The great photographer, Henri Cartier-Bresson, is said never to have re-arranged a scene or cropped a negative. It was, I suppose, his entirely admirable desire to show things as they actually were rather than how they might have been. Of course, being French, he dressed it up in fancy language. “Il n’y a rien dans ce monde qui n’ait un moment decisif” was how he put it.

Why do I bore you with this? Well, because yesterday afternoon when I was about to take a photograph of the struts being glued onto the soundboard, I caught myself on the verge of tidying the bench before the shot. Why on earth did I think that was necessary? I’m not trying to write an article for one of those wood-working magazines where, if the pictures are anything to go by, projects seem to reach completion without a tool being removed from a rack or a shaving falling to the floor.

Anyway, I stopped myself just in time. Here is where I’ve got to with the guitar that I’m working on at the moment.

The soundboard is nice piece (well, actually two pieces, of course) of close-grained spruce from Le Bois de Lutherie, which I joined and thicknessed to about 3mm – producing lots of shavings, as you can see below.
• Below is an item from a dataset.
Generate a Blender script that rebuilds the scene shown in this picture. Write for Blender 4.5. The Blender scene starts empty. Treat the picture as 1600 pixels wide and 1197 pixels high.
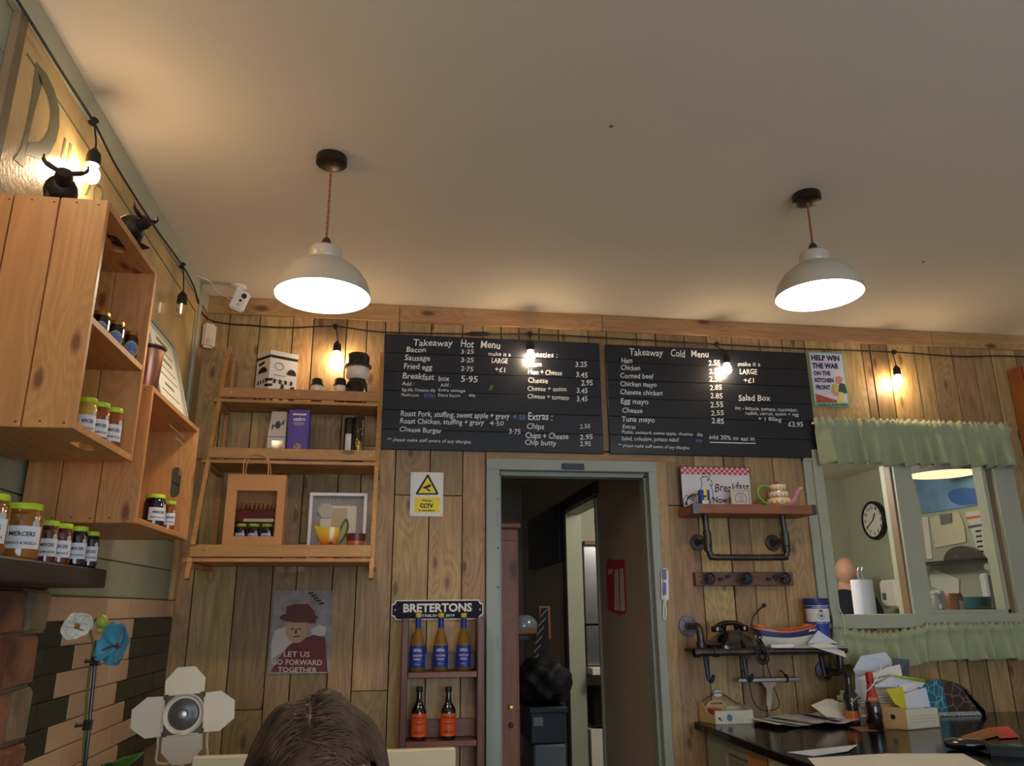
import bpy, bmesh, math, random
from mathutils import Vector, Matrix
random.seed(7)
SC = bpy.context.scene
COL = SC.collection
PI = math.pi
# ------------------------------------------------------------------ camera
F = 1202.0
CAM = Vector((0.94637, -3.7, 1.33))
_p, _w, _r = [math.radians(a) for a in (16.2547, 8.8102, -0.466)]
FW = Vector((math.sin(_w)*math.cos(_p), math.cos(_w)*math.cos(_p), math.sin(_p)))
_rt = Vector((math.cos(_w), -math.sin(_w), 0)); _up = _rt.cross(FW)
RT = _rt*math.cos(_r) + _up*math.sin(_r); UP = _up*math.cos(_r) - _rt*math.sin(_r)
cd = bpy.data.cameras.new('camera'); cam = bpy.data.objects.new('camera', cd); COL.objects.link(cam)
cd.sensor_width = 36; cd.lens = F*36/1600; cd.clip_start = .02
m = Matrix((RT, UP, -FW)).transposed().to_4x4(); m.translation = CAM
cam.matrix_world = m
SC.camera = cam
# ------------------------------------------------------------------ world, daylight, exposure
wd = bpy.data.worlds.new('world'); SC.world = wd; wd.use_nodes = True
bg = wd.node_tree.nodes['Background']; bg.inputs[0].default_value = (.62, .76, 1, 1); bg.inputs[1].default_value = 1.0
SC.view_settings.view_transform = 'Standard'; SC.view_settings.look = 'None'
SC.view_settings.gamma = 1; SC.view_settings.use_curve_mapping = False
SC.view_settings.exposure = 0.1
def area(name, loc, rot, sx, sy, power, col):
    l = bpy.data.lights.new(name, 'AREA'); l.shape = 'RECTANGLE'; l.size = sx; l.size_y = sy; l.energy = power; l.color = col
    o = bpy.data.objects.new(name, l); COL.objects.link(o); o.location = loc; o.rotation_euler = rot; return o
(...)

Then, using a Dremel mini-router in a shop-made device, I cut a channel for the rosette that I wrote about in a previous post, a few days ago.

Here’s the top, cut roughly to shape with the rosette inlaid.

A few years ago, the gardener at Corpus Christi College, Oxford gave me some laburnum wood from a tree that he had had to take down. I cut it up and air dried it, and use it sometimes in guitar making. By preparing a sector shaped billet and slicing off thin cross sections, it’s possible to fashion a rosette that shows the contrast between the light sapwood and dark heart wood. It’s a more conventional design than Rick Micheletti’s wacky and imaginative rosette that I discussed in my last post, but the effect is quite attractive when inlaid into a top of Alpine spruce. Below are pictures of the rosette and the piece of laburnum from which the individual slices were cut. Obviously, the top has yet to be joined and the rosette inlaid. Those are the next tasks.